COLOMBO (AFP) — Sri Lanka signalled Friday it wanted to end Norway's position as the island's main peace broker as international concern mounted over Colombo's decision to end a truce with Tamil Tiger guerrillas.

The Colombo government, which declared an end to the tattered ceasefire on Wednesday, said it wanted Oslo to have a "redefined role" in the country where more than 60,000 people have been killed in ethnic violence since 1972.

"Now that there are new circumstances, we naturally expect the Norwegians to have a redefined role," Foreign Minister Rohitha Bogollagama told reporters.

"We will tell you what that role is when the (Sri Lankan) government decides."

Norway was instrumental in persuading the government and the Tamil Tigers to sign a truce in February 2002, and has since then tried but failed to secure progress at successive rounds of negotiations.

Fighting has escalated in recent months, and the government now believes it has the upper hand and is in a position to capture the Tamil Tiger mini-state in the north.

Bogollagama said the Sri Lankan government will press ahead to crush "the scourge of terrorism," while working on a "practical and sustainable political solution."

He also said the truce deal was "flawed from the start," although he stopped short of calling for Nordic diplomats -- frequently accused by Colombo of being sympathetic to the Tamil Tigers -- to go home.

The Nordic countries responded by saying they were "deeply concerned" by the worsening situation in Sri Lanka.

"During the first three years (of the truce) ... as many as 10,000 lives may have been spared," the foreign ministers of Norway, Sweden, Denmark, Finland and Iceland said in a joint statement.

"The Nordic countries are worried that the violence and human suffering will now further escalate," they added.

Sri Lanka's top aid donor Japan also expressed its "deep concern" over the formal end to the truce.

"Our country is deeply concerned that the decision by the Sri Lankan government would not only further stall the peace process but also worsen the conflict," Japanese Foreign Minister Masahiko Komura said in a statement.

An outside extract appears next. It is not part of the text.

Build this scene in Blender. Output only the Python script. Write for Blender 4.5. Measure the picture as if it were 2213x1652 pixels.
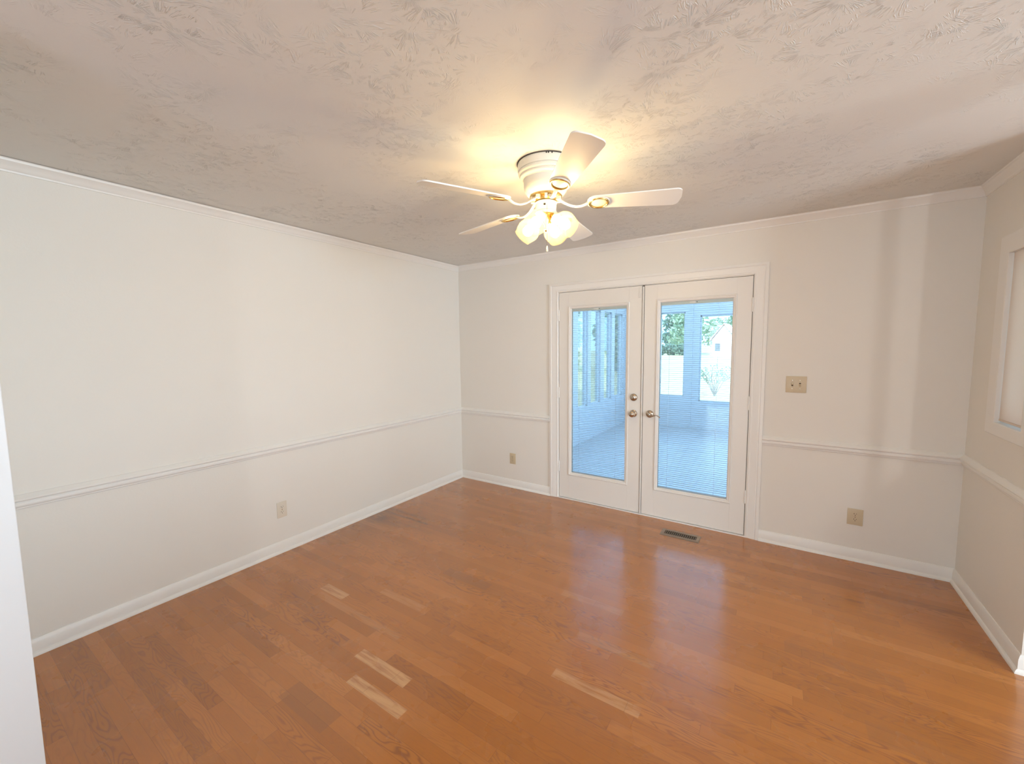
import bpy, bmesh, math, random
from mathutils import Vector, Matrix

for o in list(bpy.data.objects):
    bpy.data.objects.remove(o)
random.seed(7)
SC = bpy.context.scene
COL = SC.collection
PI = math.pi

# ------------------------------------------------------------------ camera
cam_d = bpy.data.cameras.new('camera')
cam = bpy.data.objects.new('camera', cam_d)
COL.objects.link(cam)
SC.camera = cam
yaw, pitch, roll = -0.5816, -0.0865, -0.0108
fwd = Vector((math.sin(yaw) * math.cos(pitch), math.cos(yaw) * math.cos(pitch), math.sin(pitch)))
rt0 = Vector((math.cos(yaw), -math.sin(yaw), 0))
up0 = rt0.cross(fwd)
rt = rt0 * math.cos(roll) + up0 * math.sin(roll)
up = rt0 * -math.sin(roll) + up0 * math.cos(roll)
mw = Matrix.Identity(4)
for i in range(3):
    mw[i][0], mw[i][1], mw[i][2] = rt[i], up[i], -fwd[i]
mw.translation = Vector((3.0962, -3.6219, 1.529))
cam.matrix_world = mw
cam_d.sensor_fit = 'HORIZONTAL'
cam_d.sensor_width = 36
cam_d.lens = 881.19 / 2213 * 36
cam_d.clip_start = 0.02
cam_d.clip_end = 500

# ------------------------------------------------------------------ view, world, sun, daylight
vs = SC.view_settings
SC.display_settings.display_device = 'sRGB'
vs.view_transform = 'Standard'
vs.look = 'None'
vs.gamma = 1
vs.use_curve_mapping = False
vs.exposure = 0.09
SC.cycles.max_bounces = 9
SC.cycles.diffuse_bounces = 5
SC.cycles.glossy_bounces = 4
SC.cycles.transparent_max_bounces = 24
SC.cycles.sample_clamp_indirect = 6
SC.cycles.adaptive_threshold = 0.06

SKY = 4.6
SUNW = 4.8
FANW = 135.0
KIT_A, KIT_A_COL = 205.0, (.76, .90, .98)
PATTERN, PATTERN_COL = 40.0, (1.0, .97, .95)
REAR, REAR_COL = 30.0, (1.0, .91, .68)
FAN_COL = (1.0, .82, .53)

world = bpy.data.worlds.new('world')
SC.world = world
world.use_nodes = True
bg = world.node_tree.nodes['Background']
bg.inputs[0].default_value = (0.40, 0.66, 1.0, 1)
bg.inputs[1].default_value = SKY

def add_light(name, kind, loc, energy, color, **kw):
    d = bpy.data.lights.new(name, kind)
    d.energy = energy
    d.color = color
    for k, v in kw.items():
        if k not in ('aim', 'parent'):
            setattr(d, k, v)
    o = bpy.data.objects.new(name, d)
    COL.objects.link(o)
    o.location = loc
    if 'aim' in kw:
        o.rotation_euler = (Vector(kw['aim']) - Vector(loc)).to_track_quat('-Z', 'Y').to_euler()
    if kw.get('parent'):
        o.parent = kw['parent']
    return o

add_light('sun', 'SUN', (3, -18, 22), SUNW, (1.0, 0.90, 0.72), angle=0.01, aim=(0, 0, 0))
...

"Our country strongly hopes that the procedures needed for progress in the peace process will be implemented swiftly."

The United States, which has banned the Tigers since October 1997, asked both Colombo and the rebels not to escalate violence.

"The United States is troubled," State Department spokesman Sean McCormack said, adding that "ending the ceasefire agreement will make it more difficult to achieve a lasting, peaceful solution."

Canada's Foreign Minister Maxime Bernier also voiced fears for "civilians, humanitarian workers and human rights defenders."

"Violence will not produce solutions, it will only bring more tragedy to the people of Sri Lanka," he added.

New York-based Human Rights Watch also repeated its call for a UN human rights monitoring mission in Sri Lanka -- something the world body has been pushing for but the Sri Lankan government has rejected.

The Liberation Tigers of Tamil Eelam have not yet formally renounced the truce, although rebel leader Velupillai Prabhakaran said in November that the peace process was a waste of time.

International ratings agency Standard and Poor's warned Friday that the escalating war with the Tigers could hit the nation's credit status, particularly if the rebels began targeting economic assets.